Variations on a theme :purple_heart::honeybee::honey_pot::ok_hand:t4:


It’s actually a very poplar method. All that’s needed is a sheet of plywood with holes drilled to fit the mouth’s of the jars. Pop the jars in and place it over a very populated hive over a queen excluder and during a honey flow.


Apparently it is wood smoke somehow ‘distilled’ - you add water and spray it onto the bees. supposedly it works OK- and may be an alternative for total fire ban times.

@Red_Hot_Chilipepper maybe so- but i’d much rather look at the face of a frame than all the frame ends. And you can tell a lot from those honey/drone frames… Is there Honey? Are there drones? etc.:face_with_raised_eyebrow:


Trust me…from someone who experiences a real winter, being able to count pockets of bees is useful information. Looking at the outside of the last frame is useless.


are you saying my Mediterranean climate ‘winter’ isn’t real?

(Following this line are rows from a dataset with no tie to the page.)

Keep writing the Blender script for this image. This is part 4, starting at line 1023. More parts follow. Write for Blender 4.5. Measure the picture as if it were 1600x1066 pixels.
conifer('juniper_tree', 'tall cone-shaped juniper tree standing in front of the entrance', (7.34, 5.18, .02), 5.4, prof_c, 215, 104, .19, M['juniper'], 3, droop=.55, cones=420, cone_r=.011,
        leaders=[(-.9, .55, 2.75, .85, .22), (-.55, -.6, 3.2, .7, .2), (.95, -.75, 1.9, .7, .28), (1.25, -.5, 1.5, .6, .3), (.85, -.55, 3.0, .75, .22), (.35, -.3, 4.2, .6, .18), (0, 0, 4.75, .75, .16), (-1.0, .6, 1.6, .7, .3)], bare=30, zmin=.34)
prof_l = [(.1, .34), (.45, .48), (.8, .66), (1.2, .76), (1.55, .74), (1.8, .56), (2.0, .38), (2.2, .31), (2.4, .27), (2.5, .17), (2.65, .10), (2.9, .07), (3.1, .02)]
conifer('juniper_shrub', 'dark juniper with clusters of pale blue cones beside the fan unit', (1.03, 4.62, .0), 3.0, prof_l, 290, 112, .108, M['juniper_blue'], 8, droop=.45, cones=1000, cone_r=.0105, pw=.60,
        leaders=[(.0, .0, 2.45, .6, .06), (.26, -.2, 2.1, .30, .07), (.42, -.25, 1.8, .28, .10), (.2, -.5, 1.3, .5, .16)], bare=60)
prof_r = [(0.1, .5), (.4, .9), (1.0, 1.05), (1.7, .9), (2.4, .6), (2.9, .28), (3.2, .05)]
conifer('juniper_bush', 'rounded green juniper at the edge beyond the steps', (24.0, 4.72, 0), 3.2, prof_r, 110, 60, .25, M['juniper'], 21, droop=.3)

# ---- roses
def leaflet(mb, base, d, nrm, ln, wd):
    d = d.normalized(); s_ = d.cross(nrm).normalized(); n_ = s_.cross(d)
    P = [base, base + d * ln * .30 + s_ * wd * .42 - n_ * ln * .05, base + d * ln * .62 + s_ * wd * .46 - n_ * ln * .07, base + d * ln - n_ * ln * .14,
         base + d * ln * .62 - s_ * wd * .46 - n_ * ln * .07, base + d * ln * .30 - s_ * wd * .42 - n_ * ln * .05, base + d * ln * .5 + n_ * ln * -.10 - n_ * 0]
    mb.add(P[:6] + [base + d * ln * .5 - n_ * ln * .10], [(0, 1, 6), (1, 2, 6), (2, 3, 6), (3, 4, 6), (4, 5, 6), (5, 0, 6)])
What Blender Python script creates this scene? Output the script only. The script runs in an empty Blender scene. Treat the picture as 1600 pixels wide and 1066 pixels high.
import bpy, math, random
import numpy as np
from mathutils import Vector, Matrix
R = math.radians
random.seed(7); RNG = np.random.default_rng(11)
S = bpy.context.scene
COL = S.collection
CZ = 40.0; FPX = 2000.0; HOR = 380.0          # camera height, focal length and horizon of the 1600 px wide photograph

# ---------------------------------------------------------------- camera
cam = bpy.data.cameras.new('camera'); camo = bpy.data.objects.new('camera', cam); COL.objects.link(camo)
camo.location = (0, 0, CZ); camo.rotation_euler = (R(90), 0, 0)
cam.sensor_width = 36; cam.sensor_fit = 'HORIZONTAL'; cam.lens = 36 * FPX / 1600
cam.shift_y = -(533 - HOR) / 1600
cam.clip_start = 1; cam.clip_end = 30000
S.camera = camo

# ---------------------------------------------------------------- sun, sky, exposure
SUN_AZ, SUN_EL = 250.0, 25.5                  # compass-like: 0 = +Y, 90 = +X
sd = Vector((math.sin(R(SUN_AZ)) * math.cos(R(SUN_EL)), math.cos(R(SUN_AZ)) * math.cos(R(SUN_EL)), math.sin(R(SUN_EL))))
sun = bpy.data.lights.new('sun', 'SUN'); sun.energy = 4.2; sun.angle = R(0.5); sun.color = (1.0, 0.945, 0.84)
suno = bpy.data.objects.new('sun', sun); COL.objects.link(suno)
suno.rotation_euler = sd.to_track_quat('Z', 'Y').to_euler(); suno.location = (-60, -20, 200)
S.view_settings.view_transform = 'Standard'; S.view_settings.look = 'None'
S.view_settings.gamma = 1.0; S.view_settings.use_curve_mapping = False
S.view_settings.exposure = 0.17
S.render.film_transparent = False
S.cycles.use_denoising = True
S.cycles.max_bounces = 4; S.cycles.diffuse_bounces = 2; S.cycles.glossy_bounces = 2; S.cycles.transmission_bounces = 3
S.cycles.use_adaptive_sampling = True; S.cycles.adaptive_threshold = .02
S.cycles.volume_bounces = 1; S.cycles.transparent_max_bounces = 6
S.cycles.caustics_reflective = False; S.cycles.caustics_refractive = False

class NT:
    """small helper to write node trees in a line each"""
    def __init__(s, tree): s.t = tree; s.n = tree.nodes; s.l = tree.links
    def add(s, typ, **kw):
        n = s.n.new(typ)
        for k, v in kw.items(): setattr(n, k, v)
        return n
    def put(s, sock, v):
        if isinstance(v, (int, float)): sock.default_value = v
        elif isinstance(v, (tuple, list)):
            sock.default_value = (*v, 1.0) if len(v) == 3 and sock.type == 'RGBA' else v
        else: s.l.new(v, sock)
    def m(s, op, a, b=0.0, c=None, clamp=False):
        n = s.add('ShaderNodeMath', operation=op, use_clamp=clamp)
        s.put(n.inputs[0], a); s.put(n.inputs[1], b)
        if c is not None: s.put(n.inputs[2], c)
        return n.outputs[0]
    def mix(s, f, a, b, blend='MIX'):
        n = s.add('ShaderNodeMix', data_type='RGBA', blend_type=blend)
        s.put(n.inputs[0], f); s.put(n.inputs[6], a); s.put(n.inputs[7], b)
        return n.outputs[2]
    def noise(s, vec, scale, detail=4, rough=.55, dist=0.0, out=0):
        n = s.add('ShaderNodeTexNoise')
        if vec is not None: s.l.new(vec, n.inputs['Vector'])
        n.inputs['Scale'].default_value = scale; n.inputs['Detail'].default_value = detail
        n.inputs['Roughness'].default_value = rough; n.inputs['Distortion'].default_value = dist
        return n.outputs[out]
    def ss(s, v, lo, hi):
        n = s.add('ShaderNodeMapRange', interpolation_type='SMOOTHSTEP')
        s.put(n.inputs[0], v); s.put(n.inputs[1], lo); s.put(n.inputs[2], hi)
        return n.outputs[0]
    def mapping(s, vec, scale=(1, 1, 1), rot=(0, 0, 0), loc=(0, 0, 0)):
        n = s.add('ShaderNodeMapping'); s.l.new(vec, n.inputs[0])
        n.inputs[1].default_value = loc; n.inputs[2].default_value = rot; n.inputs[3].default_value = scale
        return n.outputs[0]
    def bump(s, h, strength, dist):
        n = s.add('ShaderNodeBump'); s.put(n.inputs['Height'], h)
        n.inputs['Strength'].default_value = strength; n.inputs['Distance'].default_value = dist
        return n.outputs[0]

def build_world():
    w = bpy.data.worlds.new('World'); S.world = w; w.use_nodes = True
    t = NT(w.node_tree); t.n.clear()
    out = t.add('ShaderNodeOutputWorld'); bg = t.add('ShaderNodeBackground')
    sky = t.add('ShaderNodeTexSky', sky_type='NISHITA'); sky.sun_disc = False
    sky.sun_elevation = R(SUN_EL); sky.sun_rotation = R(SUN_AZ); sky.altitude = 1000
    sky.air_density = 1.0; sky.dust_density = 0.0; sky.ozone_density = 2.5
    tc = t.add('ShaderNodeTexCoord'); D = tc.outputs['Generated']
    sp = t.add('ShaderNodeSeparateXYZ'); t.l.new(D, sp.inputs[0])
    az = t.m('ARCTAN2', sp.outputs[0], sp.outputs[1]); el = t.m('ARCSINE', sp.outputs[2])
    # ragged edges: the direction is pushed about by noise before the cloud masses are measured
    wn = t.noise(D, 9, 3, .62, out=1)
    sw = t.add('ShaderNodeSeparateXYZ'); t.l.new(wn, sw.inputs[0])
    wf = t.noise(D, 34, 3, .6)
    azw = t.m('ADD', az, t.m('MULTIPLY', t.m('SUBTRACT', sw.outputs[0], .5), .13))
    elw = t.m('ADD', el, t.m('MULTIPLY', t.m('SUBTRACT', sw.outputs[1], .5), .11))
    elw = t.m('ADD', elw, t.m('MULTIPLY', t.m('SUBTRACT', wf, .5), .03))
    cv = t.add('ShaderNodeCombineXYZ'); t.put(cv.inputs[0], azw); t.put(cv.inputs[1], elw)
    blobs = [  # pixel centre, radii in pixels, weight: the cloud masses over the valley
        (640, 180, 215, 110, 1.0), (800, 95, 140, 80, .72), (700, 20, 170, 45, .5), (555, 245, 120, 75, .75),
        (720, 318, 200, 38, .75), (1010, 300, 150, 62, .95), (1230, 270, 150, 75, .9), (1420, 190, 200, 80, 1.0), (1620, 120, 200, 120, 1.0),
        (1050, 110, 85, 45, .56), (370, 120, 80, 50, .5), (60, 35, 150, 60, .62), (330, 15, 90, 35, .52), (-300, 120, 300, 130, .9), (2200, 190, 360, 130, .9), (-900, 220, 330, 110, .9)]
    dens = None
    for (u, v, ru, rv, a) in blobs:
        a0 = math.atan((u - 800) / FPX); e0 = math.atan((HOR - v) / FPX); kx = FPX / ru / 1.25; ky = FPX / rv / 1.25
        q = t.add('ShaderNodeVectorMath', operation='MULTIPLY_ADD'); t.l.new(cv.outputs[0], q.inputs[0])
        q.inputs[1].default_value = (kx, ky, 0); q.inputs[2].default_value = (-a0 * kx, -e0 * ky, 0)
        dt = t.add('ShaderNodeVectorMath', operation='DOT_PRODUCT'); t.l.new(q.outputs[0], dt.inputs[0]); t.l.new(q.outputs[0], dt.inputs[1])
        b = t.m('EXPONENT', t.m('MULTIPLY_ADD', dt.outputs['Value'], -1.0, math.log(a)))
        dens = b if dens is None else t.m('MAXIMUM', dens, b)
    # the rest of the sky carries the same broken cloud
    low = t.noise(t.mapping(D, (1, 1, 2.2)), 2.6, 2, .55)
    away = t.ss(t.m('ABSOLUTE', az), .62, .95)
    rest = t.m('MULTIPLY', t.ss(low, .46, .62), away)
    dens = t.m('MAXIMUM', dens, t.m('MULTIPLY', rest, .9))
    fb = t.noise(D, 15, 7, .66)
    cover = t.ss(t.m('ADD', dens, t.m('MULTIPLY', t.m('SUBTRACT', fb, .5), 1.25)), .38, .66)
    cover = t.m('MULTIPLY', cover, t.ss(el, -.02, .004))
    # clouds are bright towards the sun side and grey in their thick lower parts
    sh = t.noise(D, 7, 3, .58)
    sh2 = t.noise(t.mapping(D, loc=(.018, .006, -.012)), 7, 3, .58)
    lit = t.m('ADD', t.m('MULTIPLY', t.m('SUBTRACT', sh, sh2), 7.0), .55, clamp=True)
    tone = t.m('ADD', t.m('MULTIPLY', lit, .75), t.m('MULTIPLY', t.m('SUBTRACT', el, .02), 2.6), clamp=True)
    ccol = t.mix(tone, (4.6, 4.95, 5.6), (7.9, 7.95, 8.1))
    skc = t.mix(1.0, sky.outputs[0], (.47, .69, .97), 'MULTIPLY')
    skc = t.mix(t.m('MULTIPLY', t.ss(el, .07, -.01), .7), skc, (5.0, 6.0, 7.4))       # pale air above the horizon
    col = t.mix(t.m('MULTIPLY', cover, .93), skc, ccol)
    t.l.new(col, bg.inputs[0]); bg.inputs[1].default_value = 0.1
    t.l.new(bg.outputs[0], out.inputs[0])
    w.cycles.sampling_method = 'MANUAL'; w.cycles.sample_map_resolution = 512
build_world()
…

Why then do I have draw full of woolen socks and two sets of thermal underwear?? I tell you at times it get’s quite chilly here- as low as 4 degrees Centigrade !! :wink:

Like I said- maybe so- but you go to far too say that view is ‘useless’. If there are drones: there is surplus- if there is honey- there is honey. I I have hives with windows like that into the brood and I can see the queen laying (sometimes), see if there are drones, get an idea on activity, watch bee dances and more.